Erreurs Don Giovanni, Mozart/Ivo van Hove, Paris

Hier dimanche 13 février, j’ai fait l’erreur d’aller voir le Don Giovanni de Mozart mis en scène par Ivo van Hove à Bastille.
J’aurais dû rester sur la merveilleuse représentation donnée à Salzbourg cet été, sous la houlette de Romeo Castellucci, j’en avais rendu compte, belle, subtile et sensible, en accord avec la musique et le livret. Les divers accrocs de l’amour et du désir, de la révolte et des croyances, des conventions sociales et de la rage de vivre, dans les paroles et la musique, y étaient réunis. Alors qu’hier, il ne restait qu’une maussaderie hélas digne de notre époque, grisouille, grognon et, finalement, moralisante.

Le parti pris par le metteur en scène et les décorateurs du Don Giovanni d’hier était si ennuyeux (malgré de belles voix, où Donna Anna - Adela Zaharia - dominait) que je suis partie à l’entracte ; j’avais passé les approximatives 100 minutes du Ier acte à décompter le temps qui me restait à tenir mon sac et ma doudoune en équilibre sur mes genoux, à regarder l’espace étroit et noirâtre qui était dévolu au dramma giocoso de Mozart.

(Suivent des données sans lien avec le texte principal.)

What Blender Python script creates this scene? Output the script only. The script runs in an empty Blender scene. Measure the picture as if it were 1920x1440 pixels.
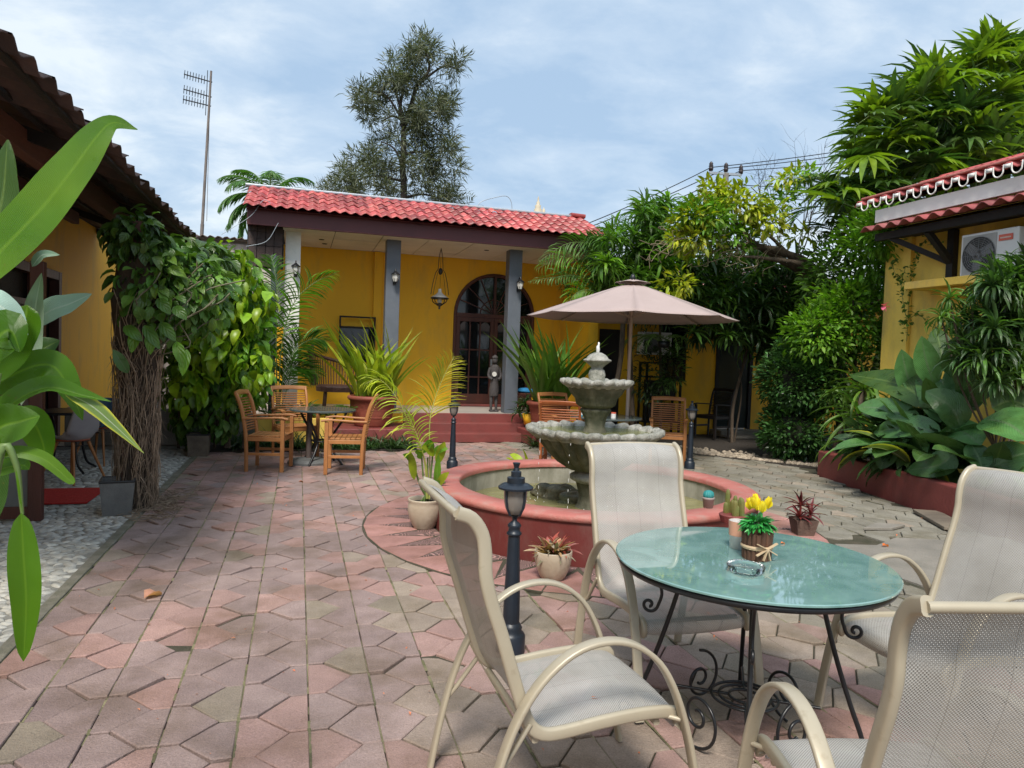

Parvenir à faire de l’immense espace de la scène de Bastille un cul-de-sac sombre est donc possible. La cour étroite d’immeuble - à moins que ce ne soit un minuscule carrefour dans une ville étouffante -, coinçait personnages et chœurs, les limitant à des déplacement secs et parfois brutaux, silhouettes banales dans des costumes modernes - tons noir, gris, blanc - Le duel entre Don Giovanni et le Commandeur était remplacé par un ridicule coup de pistolet ; contrairement à la musique et aux paroles, entre les hommes et les femmes, on ne sentait ni passion, ni regret, ni désir, ni séduction, quelques vagues esquisses de sexe. La révolte du personnage-titre contre les conventions et la religion, héritée de la légende espagnole et de Molière, était absente, la transcendance et la sagesse normale contre lesquelles se rebelle Don Giovanni passées à la trappe, le « Viva la Libertà » tombait à plat dans une petite foule confuse. La scène des masques, dispersée dans les étages de la courette évoquée plus haut, n’avait aucune cohésion et perdait son sens.

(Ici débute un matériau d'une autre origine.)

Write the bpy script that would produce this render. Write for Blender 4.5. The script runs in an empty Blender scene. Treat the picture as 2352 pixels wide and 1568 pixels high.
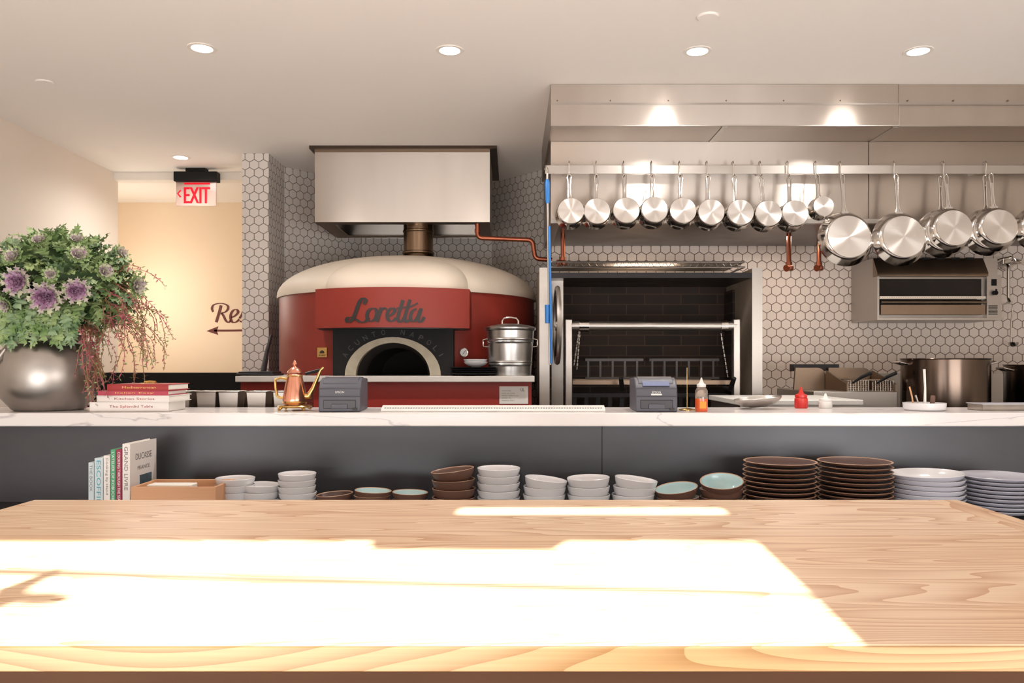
import bpy, bmesh, math, random
from mathutils import Vector, Matrix
random.seed(7)
F=1829.0; CZ=1.25
def X(px,Y): return (px-1176)*Y/F
def Z(py,Y): return CZ-(py-835)*Y/F
def C(r,g,b):
    f=lambda c:((c/255)/12.92 if c/255<=0.04045 else ((c/255+0.055)/1.055)**2.4)
    return (f(r),f(g),f(b),1)
sc=bpy.context.scene
col=sc.collection
try:
    sc.view_settings.view_transform='Standard'; sc.view_settings.look='None'
    sc.view_settings.exposure=0.0
except Exception as e: print(e)

# ---------------- materials
def newmat(name):
    m=bpy.data.materials.new(name); m.use_nodes=True
    return m,m.node_tree,m.node_tree.nodes['Principled BSDF']
def mat(name,c,rough=0.5,metal=0.0,noise=0.0,nscale=20,stretch=(1,1,1),bump=0.0,emit=None,es=0,trans=0,coat=0,spec=None,c2=None,aniso=0):
    m,nt,b=newmat(name)
    b.inputs['Base Color'].default_value=c
    b.inputs['Roughness'].default_value=rough
    b.inputs['Metallic'].default_value=metal
    if spec is not None: b.inputs['Specular IOR Level'].default_value=spec
    if coat: b.inputs['Coat Weight'].default_value=coat; b.inputs['Coat Roughness'].default_value=0.1
    if trans: b.inputs['Transmission Weight'].default_value=trans
    if emit: b.inputs['Emission Color'].default_value=emit; b.inputs['Emission Strength'].default_value=es
    tc=nt.nodes.new('ShaderNodeTexCoord'); mp=nt.nodes.new('ShaderNodeMapping'); mp.inputs['Scale'].default_value=stretch
    nz=nt.nodes.new('ShaderNodeTexNoise'); nz.inputs['Scale'].default_value=nscale; nz.inputs['Detail'].default_value=4
    nt.links.new(tc.outputs['Object'],mp.inputs[0]); nt.links.new(mp.outputs[0],nz.inputs['Vector'])
    mx=nt.nodes.new('ShaderNodeMix'); mx.data_type='RGBA'
    cc=c2 if c2 else tuple(max(0,v*(1-noise)) for v in c[:3])+(1,)
    mx.inputs[6].default_value=cc; mx.inputs[7].default_value=c
    nt.links.new(nz.outputs['Fac'],mx.inputs[0]); nt.links.new(mx.outputs[2],b.inputs['Base Color'])
    if metal>0.5 and noise>0:
        mr=nt.nodes.new('ShaderNodeMapRange'); mr.inputs['To Min'].default_value=max(0.03,rough-0.08); mr.inputs['To Max'].default_value=rough+0.1
        nt.links.new(nz.outputs['Fac'],mr.inputs['Value']); nt.links.new(mr.outputs[0],b.inputs['Roughness'])
    if bump:
        bp=nt.nodes.new('ShaderNodeBump'); bp.inputs['Strength'].default_value=bump; bp.inputs['Distance'].default_value=0.002
        nt.links.new(nz.outputs['Fac'],bp.inputs['Height']); nt.links.new(bp.outputs[0],b.inputs['Normal'])
    if aniso:
        b.inputs['Anisotropic'].default_value=aniso
        t=nt.nodes.new('ShaderNodeTangent'); t.direction_type='UV_MAP'; t.uv_map='brush'
        nt.links.new(t.outputs[0],b.inputs['Tangent'])
    return m

M_wall=mat('wall_paint',C(238,228,216),0.75,noise=0.03,nscale=2)
M_ceil=mat('ceiling_paint',C(247,242,237),0.8,noise=0.02,nscale=1.5)
M_corr=mat('corridor_paint',C(236,216,190),0.7,noise=0.04,nscale=2)
M_white=mat('white_paint',C(240,234,226),0.5,noise=0.02)
M_floor=mat('floor_concrete',C(150,140,130),0.5,noise=0.2,nscale=6)
M_steel=mat('brushed_steel',C(190,184,178),0.38,1.0,noise=0.14,nscale=8,stretch=(1,1,30),bump=0.03)
M_steelv=mat('hood_steel',C(204,194,185),0.34,1.0,noise=0.24,nscale=1.6,stretch=(3.2,1,0.4),aniso=0.94)
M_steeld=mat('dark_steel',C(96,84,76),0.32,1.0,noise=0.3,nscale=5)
M_mid=mat('tarnished_steel',C(150,130,112),0.36,1.0,noise=0.3,nscale=5)
M_pol=mat('polished_steel',C(222,217,212),0.12,1.0,noise=0.05)
M_spotsteel=mat('worn_steel_pot',C(188,182,177),0.36,1.0,noise=0.45,nscale=9,bump=0.15)
M_galv=mat('galvanized_steel',C(180,178,176),0.3,1.0,noise=0.2,nscale=14)
M_copper=mat('copper_pipe',C(176,104,80),0.3,1.0,noise=0.45,nscale=10)
M_copperk=mat('copper_bright',C(238,168,142),0.22,1.0,noise=0.12,nscale=12)
M_brass=mat('brass',C(222,184,116),0.22,1.0,noise=0.1)
M_blacksteel=mat('blackened_steel_panel',C(80,80,85),0.38,0.4,noise=0.55,nscale=2.0,stretch=(1,1,1.5))
M_black=mat('matte_black',C(25,24,25),0.6,noise=0.2,spec=0.2)
M_char=mat('charcoal_metal',C(46,44,46),0.45,0.5,noise=0.3,nscale=8)
M_red=mat('oven_red_plaster',C(134,45,35),0.42,noise=0.1,nscale=5,bump=0.08,spec=.35)
M_redb=mat('oven_base_red',C(156,50,44),0.42,noise=0.05,nscale=4,spec=.35)
M_cream=mat('oven_cream_plaster',C(210,197,180),0.6,noise=0.1,nscale=7,bump=0.15)
M_stone=mat('oven_arch_stone',C(180,170,150),0.55,0.2,noise=0.4,nscale=25)
M_soot=mat('sooty_masonry',C(52,43,37),0.9,noise=0.6,nscale=9,bump=0.4)
M_deck=mat('deck_marble',C(208,202,196),0.3,noise=0.15,nscale=6)
M_cer=mat('white_ceramic',C(216,214,216),0.18,noise=0.02,coat=0.3)
M_cergrey=mat('pale_grey_ceramic',C(188,186,196),0.22,noise=0.03,coat=0.3)
M_brown=mat('brown_stoneware',C(104,74,62),0.42,noise=0.12,nscale=15)
M_brownd=mat('dark_brown_glaze',C(84,60,52),0.35,noise=0.1,nscale=10)
M_blueg=mat('pale_blue_glaze',C(176,204,206),0.2,noise=0.05,nscale=10,coat=0.3)
M_tan=mat('tan_rim',C(180,142,114),0.4,noise=0.1)
M_prn=mat('printer_plastic',C(76,76,86),0.45,noise=0.05,nscale=60)
M_prnd=mat('printer_dark',C(36,36,42),0.35,noise=0.05)
M_paper=mat('paper',C(232,228,220),0.8,noise=0.04,nscale=30,stretch=(1,1,12))
M_blue=mat('blue_plastic',C(36,110,180),0.4,noise=0.05)
M_redp=mat('red_plastic',C(205,45,38),0.35,noise=0.05)
M_whp=mat('white_plastic',C(228,226,222),0.35,noise=0.02)
M_orange=mat('hot_sauce',C(225,90,30),0.25,noise=0.2,nscale=20,coat=0.6)
M_clear=mat('clear_plastic',C(235,225,215),0.08,noise=0.02,trans=0.85)
M_book_r=mat('red_book_cloth',C(160,48,48),0.6,noise=0.08)
M_book_p=mat('rose_book_cloth',C(180,66,84),0.6,noise=0.08)
M_book_w=mat('white_book_cover',C(224,217,212),0.4,noise=0.03)
M_book_g=mat('green_book_cover',C(74,155,112),0.45,noise=0.05)
M_book_m=mat('magenta_book_cover',C(150,28,68),0.45,noise=0.05)
M_book_b=mat('pale_blue_book_cover',C(194,206,210),0.45,noise=0.05)
M_teal=mat('teal_ink',C(60,150,165),0.5)
M_ink=mat('black_ink',C(34,28,28),0.5)
M_maroon=mat('maroon_ink',C(96,34,26),0.6)
M_goldtxt=mat('grey_engraving',C(54,50,48),0.5)
M_gtext=mat('grey_ink',C(110,104,102),0.5)
M_dots=mat('rail_dots',C(130,128,130),0.4)
M_pic=mat('cover_picture',C(90,110,130),0.5,noise=0.9,nscale=60,c2=C(50,55,25))
M_boxw=mat('box_wood',C(208,156,116),0.55,noise=0.15,nscale=6,stretch=(1,8,14))
M_exit=mat('exit_red',C(170,5,15),0.5,emit=C(255,30,50),es=0.85,spec=0.1)
M_glass=mat('sign_acrylic',C(200,176,166),0.15,noise=0.02,trans=0.5)
M_lens=mat('lamp_lens',C(255,245,230),0.4,emit=C(255,243,230),es=24)
M_fridge=mat('flue_steel',C(140,118,98),0.22,1.0,noise=0.35,nscale=6)
M_rope=mat('chain_steel',C(170,165,160),0.35,1.0)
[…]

J’ai craint le pire pour la suite et je me voyais mal encore une heure et demie dans le noir à m’ennuyer devant l’un des opéras qui m’est cher et que j’ai vu plus de vingt fois. Je suis partie.
N’ayant pas vu la deuxième partie, je ne me permettrai aucune analyse de l’ensemble. Toutefois, les critiques (orales ou écrites) auxquelles j’ai eu accès, m’ont confirmé que j’avais pris la bonne décision en sortant définitivement à l’entracte. Je suis fatiguée des metteurs en scène narcissiques qui ne montrent que leurs propres fantasmes aussi éloignés soient-ils de ceux des auteurs (livret et musique). Si le but d’Ivo van Hove est de tuer les mythes que nous construisons, bravo, c’est très réussi. Je n’irai pas voir son Tartuffe à la Comédie française.

Cette désertion est pour moi une grande première, une certaine tristesse aussi, jamais je ne suis sortie d’un opéra (cela m’est arrive parfois pour le cinéma et même deux ou trois fois au théâtre). J’espère avoir plus de bonheur au Théâtre des Champs-Elysées pour Cosi fan tutte dans un mois.

Post-scriptum

Paris. Opéra Bastille. 1-II-2022. Wolfgang Amadeus Mozart (1756-1791) : Don Giovanni. Mise en scène : Ivo van Hove. Décors et lumières : Jan Versweyveld. Costumes : An D’Huys. Vidéo : Christopher Ash. Chorégraphie : Isabelle Horovitz. Avec : Christian Van Horn, Don Giovanni ; Adela Zaharia, Donna Anna ; Nicole Car, Donna Elvira ; Krzysztof Bączyk, Leporello ; Pavel Petrov, Don Ottavio ; Christina Gansch, Zerlina ; Mikhail Timoshenko, Masetto ; Alexander Tsymbalyuk, Le commandeur. Chœur de l’Opéra national de Paris (cheffe de chœur : Ching-Lien Wu). Orchestre de l’Opéra national de Paris, direction : Bertrand de Billy (qui était souffrant le 13/2), son remplaçant m’a paru assez plat.